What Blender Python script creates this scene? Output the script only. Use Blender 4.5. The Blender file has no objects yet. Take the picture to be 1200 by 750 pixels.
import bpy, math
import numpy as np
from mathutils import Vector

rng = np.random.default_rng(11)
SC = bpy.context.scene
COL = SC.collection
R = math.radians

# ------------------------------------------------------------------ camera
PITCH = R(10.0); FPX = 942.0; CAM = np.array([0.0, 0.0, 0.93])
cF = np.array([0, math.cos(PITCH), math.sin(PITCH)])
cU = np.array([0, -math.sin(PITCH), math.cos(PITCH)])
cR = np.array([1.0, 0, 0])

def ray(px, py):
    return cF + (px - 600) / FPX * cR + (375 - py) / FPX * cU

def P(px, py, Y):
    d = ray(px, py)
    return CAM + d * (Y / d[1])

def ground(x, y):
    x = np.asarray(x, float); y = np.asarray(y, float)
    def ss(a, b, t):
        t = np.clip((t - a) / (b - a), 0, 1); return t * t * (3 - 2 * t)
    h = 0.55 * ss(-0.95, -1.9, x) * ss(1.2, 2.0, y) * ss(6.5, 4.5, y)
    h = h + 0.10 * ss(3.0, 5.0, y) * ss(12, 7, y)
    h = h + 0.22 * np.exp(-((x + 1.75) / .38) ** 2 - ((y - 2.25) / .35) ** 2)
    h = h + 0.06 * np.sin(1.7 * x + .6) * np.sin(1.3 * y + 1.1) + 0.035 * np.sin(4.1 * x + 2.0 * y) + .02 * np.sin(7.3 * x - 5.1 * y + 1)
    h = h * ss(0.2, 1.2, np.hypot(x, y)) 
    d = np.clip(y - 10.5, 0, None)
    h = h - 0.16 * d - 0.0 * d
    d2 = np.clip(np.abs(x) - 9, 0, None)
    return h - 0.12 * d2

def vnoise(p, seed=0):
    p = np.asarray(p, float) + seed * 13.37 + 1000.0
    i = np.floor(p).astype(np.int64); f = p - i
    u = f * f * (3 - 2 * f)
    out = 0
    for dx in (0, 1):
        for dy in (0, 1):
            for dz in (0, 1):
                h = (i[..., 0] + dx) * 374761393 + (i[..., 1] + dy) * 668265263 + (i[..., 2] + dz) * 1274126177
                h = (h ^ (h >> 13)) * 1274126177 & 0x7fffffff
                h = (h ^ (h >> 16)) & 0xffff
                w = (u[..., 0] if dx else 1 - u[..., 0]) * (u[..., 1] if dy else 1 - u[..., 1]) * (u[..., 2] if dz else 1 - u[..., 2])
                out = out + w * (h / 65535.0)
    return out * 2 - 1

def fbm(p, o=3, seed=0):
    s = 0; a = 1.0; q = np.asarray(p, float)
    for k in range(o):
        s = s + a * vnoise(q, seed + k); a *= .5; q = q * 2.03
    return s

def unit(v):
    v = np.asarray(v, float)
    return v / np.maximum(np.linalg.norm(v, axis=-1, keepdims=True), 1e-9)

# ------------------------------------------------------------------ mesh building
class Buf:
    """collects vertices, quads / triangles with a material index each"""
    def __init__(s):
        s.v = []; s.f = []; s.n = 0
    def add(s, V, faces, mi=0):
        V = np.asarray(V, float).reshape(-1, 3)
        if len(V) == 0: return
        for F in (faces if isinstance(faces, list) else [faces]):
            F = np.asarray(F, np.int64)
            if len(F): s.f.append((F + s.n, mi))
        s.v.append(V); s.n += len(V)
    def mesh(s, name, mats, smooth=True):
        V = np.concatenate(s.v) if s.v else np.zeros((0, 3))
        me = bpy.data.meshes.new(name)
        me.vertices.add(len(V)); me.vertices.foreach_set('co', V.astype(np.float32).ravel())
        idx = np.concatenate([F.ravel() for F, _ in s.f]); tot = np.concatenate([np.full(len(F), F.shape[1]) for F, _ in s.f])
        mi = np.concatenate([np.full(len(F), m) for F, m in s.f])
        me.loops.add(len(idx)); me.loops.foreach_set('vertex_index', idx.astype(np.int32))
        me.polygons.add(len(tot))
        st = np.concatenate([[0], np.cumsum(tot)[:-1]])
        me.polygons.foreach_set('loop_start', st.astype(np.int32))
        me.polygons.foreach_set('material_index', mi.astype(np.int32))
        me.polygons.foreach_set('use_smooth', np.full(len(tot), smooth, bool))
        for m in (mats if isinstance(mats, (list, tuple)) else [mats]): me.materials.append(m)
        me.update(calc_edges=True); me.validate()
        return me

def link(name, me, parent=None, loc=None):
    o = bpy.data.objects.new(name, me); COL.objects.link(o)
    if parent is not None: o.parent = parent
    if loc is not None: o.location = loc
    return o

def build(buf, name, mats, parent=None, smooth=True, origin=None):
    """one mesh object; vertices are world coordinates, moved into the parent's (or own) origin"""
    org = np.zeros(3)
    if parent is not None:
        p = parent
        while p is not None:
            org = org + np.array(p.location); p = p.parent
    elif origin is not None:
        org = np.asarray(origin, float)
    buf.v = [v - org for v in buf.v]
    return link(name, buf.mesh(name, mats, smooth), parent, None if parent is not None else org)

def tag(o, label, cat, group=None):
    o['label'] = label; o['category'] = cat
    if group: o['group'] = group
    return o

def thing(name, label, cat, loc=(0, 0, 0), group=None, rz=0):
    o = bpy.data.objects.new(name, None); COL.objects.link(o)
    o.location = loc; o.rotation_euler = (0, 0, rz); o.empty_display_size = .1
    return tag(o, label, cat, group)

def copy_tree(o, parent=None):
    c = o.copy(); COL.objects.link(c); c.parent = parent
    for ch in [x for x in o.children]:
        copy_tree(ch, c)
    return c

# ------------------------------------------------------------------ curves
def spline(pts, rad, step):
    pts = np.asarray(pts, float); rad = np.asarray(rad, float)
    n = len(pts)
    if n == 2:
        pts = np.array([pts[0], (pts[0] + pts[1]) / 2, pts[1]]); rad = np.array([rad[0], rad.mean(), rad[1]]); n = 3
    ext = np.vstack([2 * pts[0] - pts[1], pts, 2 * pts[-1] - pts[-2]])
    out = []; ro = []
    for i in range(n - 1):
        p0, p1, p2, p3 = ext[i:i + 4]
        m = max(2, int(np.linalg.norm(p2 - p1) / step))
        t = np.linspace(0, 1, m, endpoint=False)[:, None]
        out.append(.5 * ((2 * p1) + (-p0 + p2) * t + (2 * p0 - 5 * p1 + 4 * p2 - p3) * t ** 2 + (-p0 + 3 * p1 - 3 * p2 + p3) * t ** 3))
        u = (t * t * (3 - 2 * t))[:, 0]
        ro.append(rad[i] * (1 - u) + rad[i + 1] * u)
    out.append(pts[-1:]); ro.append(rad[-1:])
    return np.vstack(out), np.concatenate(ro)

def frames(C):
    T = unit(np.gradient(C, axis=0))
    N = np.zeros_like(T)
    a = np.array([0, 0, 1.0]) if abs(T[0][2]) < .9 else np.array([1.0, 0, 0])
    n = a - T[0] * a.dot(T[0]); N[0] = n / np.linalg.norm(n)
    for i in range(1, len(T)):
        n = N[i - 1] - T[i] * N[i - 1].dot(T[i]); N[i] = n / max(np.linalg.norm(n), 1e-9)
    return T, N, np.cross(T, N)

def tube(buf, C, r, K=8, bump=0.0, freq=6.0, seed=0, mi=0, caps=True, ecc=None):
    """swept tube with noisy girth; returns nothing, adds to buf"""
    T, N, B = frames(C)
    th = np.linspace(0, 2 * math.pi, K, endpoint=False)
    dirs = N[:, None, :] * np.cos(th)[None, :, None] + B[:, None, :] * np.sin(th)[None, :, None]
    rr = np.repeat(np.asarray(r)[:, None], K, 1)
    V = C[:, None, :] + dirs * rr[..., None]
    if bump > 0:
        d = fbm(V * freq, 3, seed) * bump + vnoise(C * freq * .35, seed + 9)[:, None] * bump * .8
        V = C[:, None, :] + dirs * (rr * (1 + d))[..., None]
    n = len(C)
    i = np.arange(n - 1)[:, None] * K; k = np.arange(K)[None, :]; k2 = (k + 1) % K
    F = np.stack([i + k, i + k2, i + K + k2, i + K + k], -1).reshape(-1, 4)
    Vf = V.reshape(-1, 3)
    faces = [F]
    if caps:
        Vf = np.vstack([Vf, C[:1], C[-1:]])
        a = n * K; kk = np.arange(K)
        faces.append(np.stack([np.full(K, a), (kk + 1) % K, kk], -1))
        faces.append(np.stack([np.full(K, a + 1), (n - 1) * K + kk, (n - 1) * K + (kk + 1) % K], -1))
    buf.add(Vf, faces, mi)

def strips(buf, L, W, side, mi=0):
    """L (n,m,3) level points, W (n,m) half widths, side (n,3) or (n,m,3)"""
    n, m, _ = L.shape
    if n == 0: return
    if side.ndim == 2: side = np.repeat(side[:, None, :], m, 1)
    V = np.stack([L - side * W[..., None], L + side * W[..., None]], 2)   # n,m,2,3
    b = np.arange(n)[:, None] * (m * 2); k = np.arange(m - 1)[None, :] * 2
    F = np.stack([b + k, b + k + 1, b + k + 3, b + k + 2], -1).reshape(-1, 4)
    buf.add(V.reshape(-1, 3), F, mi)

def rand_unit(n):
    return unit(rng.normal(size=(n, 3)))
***
* [AIM OF THE EXERCISE]: Point out every line holding the string "objects" and copy it.

* [SOLVED EXERCISE]:
What Blender Python script creates this scene? Output the script only. Use Blender 4.5. The Blender file has no objects yet. Take the picture to be 1200 by 750 pixels.
    o = bpy.data.objects.new(name, me); COL.objects.link(o)
    o = bpy.data.objects.new(name, None); COL.objects.link(o)
    c = o.copy(); COL.objects.link(c); c.parent = parent